本発明に係る原子炉は、炉心から上部プレナムに上昇する冷却材を対称位置にある冷却材出口ノズルのいずれか一方に誘導するガイド部材を設けることで、上部プレナムから複数の出口ノズルに流れる冷却材の温度分布のばらつきを抑制して適正な運転制御を可能とするものであり、いずれの種類の原子炉にも適用することができる。
本発明の実施例1に係る加圧水型原子炉における上部プレナムを表す概略図である。 実施例1の加圧水型原子炉の内部構造を表す概略構成図である。 図2のIII−III断面図である。 実施例1の加圧水型原子炉を有する原子力発電プラントの概略構成図である。 本発明の実施例2に係る加圧水型原子炉における上部プレナムを表す概略図である。 本発明の実施例3に係る加圧水型原子炉における上部プレナムを表す概略図である。 本発明の実施例4に係る加圧水型原子炉における上部プレナムを表す概略図である。 図7のVIII−VIII断面図である。 本発明の実施例5に係る加圧水型原子炉における上部プレナムを表す概略図である。 実施例5の加圧水型原子炉における上部プレナムを表す縦断面図である。
符号の説明
12 加圧水型原子炉
41 原子炉容器(圧力容器)
44 入口ノズル(冷却材入口ノズル)
45 出口ノズル(冷却材出口ノズル)
46 炉心槽
48 下部炉心板
53 炉心
55 制御棒案内管
56 炉内計装案内管
57 上部プレナム
58 下部プレナム
59 ダウンカマー部
61,62,65,66 ガイド部材
71,72,73,74 整流部材
81,82,83,84 整流部材(混合促進部材)

Claims (8)

  1. 中空密閉形状をなす圧力容器と、該圧力容器内に配置される炉心槽と、該炉心槽内に配置される炉心と、前記炉心槽の上部に区画される上部プレナムと、前記圧力容器の径方向における対称位置に形成されると共に前記上部プレナムに連通する複数の冷却材出口ノズルとを備える原子炉において、前記炉心から前記上部プレナムに上昇する冷却材を対称位置にある前記冷却材出口ノズルのいずれか一方に誘導するガイド部材が設けられることを特徴とする原子炉。
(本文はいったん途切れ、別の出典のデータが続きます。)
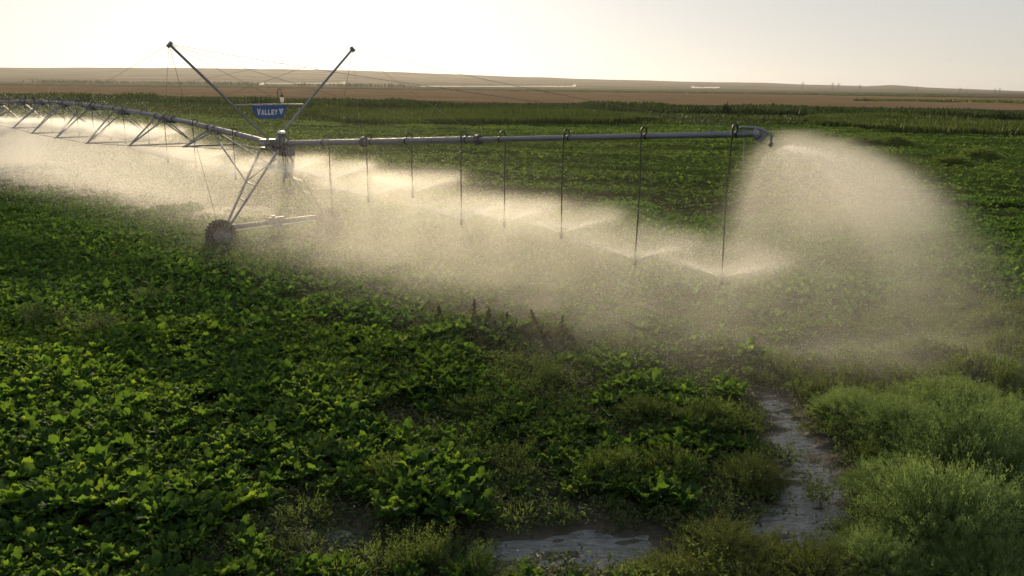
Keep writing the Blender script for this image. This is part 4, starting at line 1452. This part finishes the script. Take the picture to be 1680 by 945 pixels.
all_noz = list(NOZ)
for t in np.arange(-34, -48, -1.6):
    all_noz.append((float(t), random.choice((-0.2, 0.2)), 2.6))
for (t, w, z) in all_noz:
    c = P(t, w, z)
    dist = np.linalg.norm(c - CAM)
    n = 60000
    th = rng.uniform(0, 2 * math.pi, n)
    el = np.radians(rng.normal(24, 5, n))
    sp = rng.uniform(5.5, 9.5, n)
    v0 = np.stack([np.cos(th) * np.cos(el), np.sin(th) * np.cos(el), np.sin(el)], -1) * sp[:, None]
    cls = rng.random(n)
    k = np.where(cls < 0.35, rng.uniform(0.15, 0.4, n), np.where(cls < 0.65, rng.uniform(0.5, 1.1, n), rng.uniform(1.2, 4.0, n)))
    tm = np.where(cls < 0.65, 1.6, 3.6)
    lift = np.where(cls > 0.75, rng.uniform(0.2, 2.2, n) + (0.1 if t < -8 else 0.4), 0)
    gust = rng.normal(0, 1, (n, 1))
    wv = WIND[None] * (0.75 if t < -4 else 0.1) + U[None] * gust * 0.6 - U[None] * (0.0 if t < -4 else 0.6) + np.column_stack([np.zeros(n), np.zeros(n), lift])
    q = fly(np.repeat(c[None], n, 0) + rng.normal(0, 0.015, (n, 3)), v0, k, wv, 72, 0.05, tm, np.where(cls < 0.65, 0.07, 0.20)[:, None])
    ok = q[:, 2] > 0.05
    splat(q[ok], np.where(cls < 0.65, 1.0, np.where(cls < 0.75, 1.7, 0.42))[ok] * (0.52 if t < 6 else 0.92))
    ok &= rng.random(n) < np.where(cls < 0.75, 0.6, 0.75)
    PTS.append(q[ok]); RAD.append((rng.lognormal(math.log(0.0023), 0.40, n) * max(dist / 26, 0.8))[ok])
    # the sheet of water leaving the spray plate
    n = 14000
    th = rng.uniform(0, 2 * math.pi, n); el = np.radians(rng.normal(28, 2.0, n))
    v0 = np.stack([np.cos(th) * np.cos(el), np.sin(th) * np.cos(el), np.sin(el)], -1) * rng.uniform(7.0, 9.0, (n, 1))
    q = fly(np.repeat(c[None], n, 0), v0, np.full(n, 0.25), np.repeat(WIND[None] * 0.5, n, 0), 22, 0.012, np.full(n, 0.24), np.full((n, 1), 0.08))
    splat(q, np.full(n, 0.7))
    PTS.append(q); RAD.append(np.full(n, 0.0030 * max(dist / 26, 0.8)))
cloud('spray', np.concatenate(PTS), np.concatenate(RAD), 'golden water drops flying under the row of hanging sprinklers')

n = 420000
cls = rng.random(n)
# the head throws a fan from level on the outer side round to steeply down on the inner side
ang = np.where(cls < 0.50, rng.normal(R(2), R(3.5), n), np.where(cls < 0.97, R(-118) * rng.random(n) ** 1.7, rng.normal(R(-117), R(3.5), n)))
wide = np.where(cls < 0.50, 0.20, np.where(cls < 0.97, 0.32, 0.08))
dx = np.array([0.985, -0.17, 0.0]); dy = np.array([0.17, 0.985, 0.0])
v0 = unit(dx[None] * np.cos(ang)[:, None] + Z[None] * np.sin(ang)[:, None] + dy[None] * (rng.normal(0, 1, n) * wide)[:, None])
v0 = v0 * np.where(cls < 0.50, rng.uniform(3.8, 7.6, n), np.where(cls < 0.97, rng.uniform(1.8, 5.8, n), rng.uniform(3.0, 6.0, n)))[:, None]
jet = cls > 0.97
k = np.where(rng.random(n) < 0.8, rng.uniform(0.02, 0.22, n), rng.uniform(0.2, 0.8, n))
k[jet] = rng.uniform(0.5, 1.6, jet.sum())
q = fly(np.repeat(ENDP[None], n, 0) + rng.normal(0, 0.02, (n, 3)), v0, k, np.array([0.1, 0.1, 0])[None] + rng.normal(0, 1, (n, 3)) * np.array([0.7, 0.7, 0.0]), 64, 0.036, np.where(jet, 1.3, np.where(rng.random(n) < 0.22, 0.5, 2.2)), np.full((n, 1), 0.12))
ok = q[:, 2] > 0.05
splat(q[ok], (np.where(cls < 0.5, 1.3, 0.75) * np.clip(0.32 + q[:, 2] / 6.5, 0.42, 1.0))[ok])
ok &= rng.random(n) < 0.5
cloud('spray', q[ok], rng.lognormal(math.log(0.0017), 0.35, n)[ok], 'fan of water drops falling from the end of the pipe')

# the fine mist between the drops: a density grid filled from the same flights
G3 = GRID.reshape(GN_[2], GN_[1], GN_[0])
for axis_, reps in ((0, 1), (1, 2), (2, 2)):
    for _ in range(reps):
        pad = np.concatenate([np.take(G3, [0], axis_), G3, np.take(G3, [-1], axis_)], axis_)
        n_ = G3.shape[axis_]
        G3 = 0.25 * np.take(pad, range(0, n_), axis_) + 0.5 * np.take(pad, range(1, n_ + 1), axis_) + 0.25 * np.take(pad, range(2, n_ + 2), axis_)
tt, ww_, zz_ = (np.linspace(G0[i], G1[i], GN_[i]) for i in range(3))
wsp = fbm(tt[None, :] * 0.45 + ww_[:, None] * 0.2, ww_[:, None] * 0.5, 301, 3)[None] * 0.6 + 0.4 * fbm(tt[None, :] * 0.9, zz_[:, None] * 0.8, 302, 3)[:, None, :]
G3 = np.minimum(G3, np.percentile(G3[G3 > 0.01], 96.5) * np.where(tt > 19.0, 3.5, 1.0)) * (0.55 + 0.9 * wsp)
for axis_ in (1, 2):
    n_ = G3.shape[axis_]
    e = np.clip(np.minimum(np.arange(n_), n_ - 1 - np.arange(n_)) / 6, 0, 1)
    sh = [1, 1, 1]; sh[axis_] = n_
    G3 = G3 * e.reshape(sh)
MIST_D = 0.0098
me = bpy.data.meshes.new('mist')
me.vertices.add(G3.size)
gx = np.stack(np.meshgrid(zz_, ww_, tt, indexing='ij')[::-1], -1)
me.vertices.foreach_set('co', gx.reshape(-1, 3).astype(np.float32).ravel())
a_ = me.attributes.new('dens', 'FLOAT', 'POINT'); a_.data.foreach_set('value', G3.astype(np.float32).ravel())
mm, nt, out = nodes('fine_mist')
pv = nt.nodes.new('ShaderNodeVolumePrincipled')
pv.inputs['Color'].default_value = (0.985, 0.96, 0.915, 1)
pv.inputs['Anisotropy'].default_value = 0.66
pv.inputs['Density'].default_value = MIST_D
nt.links.new(pv.outputs[0], out.inputs['Volume'])
me.materials.append(mm)
mo = link('mist', me, None, tuple(T)); mo.rotation_euler = (0, 0, math.atan2(D[1], D[0]))
tag(mo, 'pale mist drifting from the hanging sprinklers', 'mist', kind='stuff')
ng = bpy.data.node_groups.new('mist_grid', 'GeometryNodeTree')
ng.interface.new_socket('Geometry', in_out='INPUT', socket_type='NodeSocketGeometry')
ng.interface.new_socket('Geometry', in_out='OUTPUT', socket_type='NodeSocketGeometry')
gi = ng.nodes.new('NodeGroupInput'); go = ng.nodes.new('NodeGroupOutput')
vc = ng.nodes.new('GeometryNodeVolumeCube')
vc.inputs['Min'].default_value = tuple(G0); vc.inputs['Max'].default_value = tuple(G1)
for i, ax_ in enumerate('XYZ'): vc.inputs['Resolution ' + ax_].default_value = int(GN_[i])
po = ng.nodes.new('GeometryNodeInputPosition')


def vm(op, a, b):
    n_ = ng.nodes.new('ShaderNodeVectorMath'); n_.operation = op
    ng.links.new(a, n_.inputs[0]); n_.inputs[1].default_value = tuple(b)
    return n_.outputs['Value'] if op == 'DOT_PRODUCT' else n_.outputs[0]


v_ = vm('SUBTRACT', po.outputs[0], G0)
v_ = vm('MULTIPLY', v_, (GN_ - 1) / (G1 - G0))
v_ = vm('ADD', v_, (0.5, 0.5, 0.5))
fl_ = ng.nodes.new('ShaderNodeVectorMath'); fl_.operation = 'FLOOR'; ng.links.new(v_, fl_.inputs[0])
ix = vm('DOT_PRODUCT', fl_.outputs[0], (1, float(GN_[0]), float(GN_[0] * GN_[1])))
na_ = ng.nodes.new('GeometryNodeInputNamedAttribute'); na_.data_type = 'FLOAT'; na_.inputs['Name'].default_value = 'dens'
si_ = ng.nodes.new('GeometryNodeSampleIndex'); si_.data_type = 'FLOAT'; si_.domain = 'POINT'; si_.clamp = True
ng.links.new(gi.outputs[0], si_.inputs['Geometry']); ng.links.new(na_.outputs[0], si_.inputs['Value']); ng.links.new(ix, si_.inputs['Index'])
ng.links.new(si_.outputs[0], vc.inputs['Density'])
sm_ = ng.nodes.new('GeometryNodeSetMaterial'); sm_.inputs['Material'].default_value = mm
ng.links.new(vc.outputs[0], sm_.inputs['Geometry']); ng.links.new(sm_.outputs[0], go.inputs[0])
md = mo.modifiers.new('mist_grid', 'NODES'); md.node_group = ng
print('mist grid', G3.max(), np.percentile(G3[G3 > 0.01], [50, 90, 99]))

# stray drops in the air over the near crop
n = 9000
y = rng.uniform(9, 26, n); x = rng.uniform(-0.45, 0.6, n) * y
z = rng.uniform(0.2, 1.7, n)
pw = (np.column_stack([x, y, z]) - T) @ U
k = (pw < 0.5) & (rng.random(n) < np.exp(pw / 7.0))
cloud('spray', np.column_stack([x, y, z])[k], rng.uniform(0.0012, 0.003, n)[k], 'sparse glinting drops in the air over the near crop')

# far sprinkler lines on other fields
def far_spray(px0, px1, py, dist, hgt, n, label, plume=None):
    a = ray(px0, py); b = ray(px1, py)
    a = CAM + a / a[1] * dist; b = CAM + b / b[1] * dist
    u_ = rng.random(n)
    p = a[None] * (1 - u_)[:, None] + b[None] * u_[:, None]
    p[:, 1] += rng.normal(0, 6, n)
    zc_ = np.interp(u_, [0, 1], [a[2], b[2]])
    amp = 0.4 + 0.6 * fbm(u_ * 30, u_ * 0, 7, 3)
    p[:, 2] = zc_ + rng.normal(0, 0.45, n) * hgt * amp
    if plume:
        m_ = int(n * 0.05)
        c = a * (1 - plume) + b * plume
        p[:m_] = c + np.abs(rng.normal(0, 1, (m_, 3))) * np.array([-5, 4, 2.6])
    cloud('distant_spray', p, rng.uniform(0.25, 0.6, n) * dist / 2500, label)


far_spray(120, 432, 138.5, 2500, 0.75, 2600, 'white line of sprinkler spray across the far field on the left', 1.0)
far_spray(436, 566, 136.5, 2500, 0.75, 900, 'white line of sprinkler spray behind the mast on the far field', 1.0)
far_spray(690, 945, 141.5, 2400, 0.9, 1900, 'white line of sprinkler spray on the far field in the middle', 1.0)
far_spray(1135, 1180, 143.5, 2400, 2.4, 700, 'short white patch of sprinkler spray far right of the middle', 0.1)

# ------------------------------------------------------------------ air
HAZE_D = 5.0e-5
m, nt, out = nodes('haze_air')
pv = nt.nodes.new('ShaderNodeVolumePrincipled')
pv.inputs['Color'].default_value = (0.93, 0.92, 0.90, 1)
pv.inputs['Density'].default_value = HAZE_D
pv.inputs['Anisotropy'].default_value = 0.45
nt.links.new(pv.outputs[0], out.inputs['Volume'])
hb_ = MB(); hb_.box((0, 3900, 80), (8600, 0, 0), (0, 4450, 0), (0, 0, 84))
hz = hb_.build('haze', m); tag(hz, kind='stuff')

# ------------------------------------------------------------------ light
SUN_AZ, SUN_EL = -13.0, 11.5
w = bpy.data.worlds.new('World'); scene.world = w; w.use_nodes = True
nt = w.node_tree
bg = nt.nodes['Background']
sky = nt.nodes.new('ShaderNodeTexSky')
sky.sky_type = 'NISHITA'; sky.sun_disc = False
sky.sun_elevation = R(SUN_EL); sky.sun_rotation = R(SUN_AZ)
sky.altitude = 200; sky.air_density = 1.0; sky.dust_density = 1.0; sky.ozone_density = 1.0
hs = N(nt, 'ShaderNodeHueSaturation', Saturation=0.55)
nt.links.new(sky.outputs[0], hs.inputs['Color']); gm = N(nt, 'ShaderNodeGamma', Gamma=0.35)
nt.links.new(hs.outputs[0], gm.inputs[0])
sk = nt.nodes.new('ShaderNodeVectorMath'); sk.operation = 'SCALE'; sk.inputs['Scale'].default_value = 2.2
nt.links.new(gm.outputs[0], sk.inputs[0]); nt.links.new(sk.outputs[0], bg.inputs[0]); bg.inputs[1].default_value = 0.15
sl = bpy.data.lights.new('sun', 'SUN'); sl.energy = 4.5; sl.angle = R(0.5); sl.color = (1.0, 0.79, 0.51)
so = bpy.data.objects.new('sun', sl); COL.objects.link(so)
sv = Vector((math.sin(R(SUN_AZ)) * math.cos(R(SUN_EL)), math.cos(R(SUN_AZ)) * math.cos(R(SUN_EL)), math.sin(R(SUN_EL))))
so.rotation_euler = sv.to_track_quat('Z', 'Y').to_euler()
so.location = (0, 0, 60)

# ------------------------------------------------------------------ render
scene.render.engine = 'CYCLES'
cy = scene.cycles
cy.max_bounces = 7; cy.diffuse_bounces = 3; cy.glossy_bounces = 3; cy.transmission_bounces = 4; cy.volume_bounces = 1; cy.transparent_max_bounces = 8
cy.sample_clamp_indirect = 4.0
cy.use_denoising = True; cy.denoiser = 'OPENIMAGEDENOISE'
cy.volume_step_rate = 7.0; cy.volume_max_steps = 256
cy.use_adaptive_sampling = True; cy.adaptive_threshold = 0.02
cy.caustics_reflective = False; cy.caustics_refractive = False
vs = scene.view_settings
vs.view_transform = 'Standard'; vs.look = 'None'; vs.exposure = 0.0; vs.gamma = 1.0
  2. 前記圧力容器に径方向における対称位置に形成される複数の冷却材入口ノズルと、前記炉心槽の下部に区画される下部プレナムと、前記圧力容器と前記炉心槽とにより区画されて前記冷却材入口ノズルに連通すると共に前記下部プレナムに連通するダウンカマー部とを有することを特徴とする請求項1に記載の原子炉。
  3. 前記炉心から前記上部プレナムに上昇する冷却材は、前記炉心の中心部を上昇する高温域と前記炉心の外周部を上昇する低温域とに分かれ、前記高温域の冷却材が前記ガイド部材により前記冷却材出口ノズルのいずれか一方に誘導されることを特徴とする請求項1または2に記載の原子炉。
  4. 前記ガイド部材は、対称位置にある前記複数の冷却材出口ノズルの間であって、前記上部プレナムにおける前記圧力容器の内壁面に配置されることを特徴とする請求項3に記載の原子炉。
  5. 前記ガイド部材は、対称位置にある前記複数の冷却材出口ノズルの一方に設けられる流動抵抗部材を有することを特徴とする請求項1から3のいずれか一つに記載の原子炉。
  6. 前記ガイド部材は、制御棒案内管または炉内計装案内管であることを特徴とする請求項5に記載の原子炉。
  7. 前記炉心から前記上部プレナムに上昇する冷却材は、前記炉心の中心部を上昇する高温域と前記炉心の外周部を上昇する低温域とに分かれ、少なくとも前記上部プレナムに上昇した高温域の冷却材を分散して整流させる整流部材が設けられることを特徴とする請求項1から6のいずれか一つに記載の原子炉。
  8. 前記炉心から前記上部プレナムに上昇する冷却材は、前記炉心の中心部を上昇する高温域と前記炉心の外周部を上昇する低温域とに分かれ、前記上部プレナムに上昇した高温域の冷却材または低温域の冷却材のいずれか一方を他方側へ誘導して混合させる混合促進部材が設けられることを特徴とする請求項1から7のいずれか一つに記載の原子炉。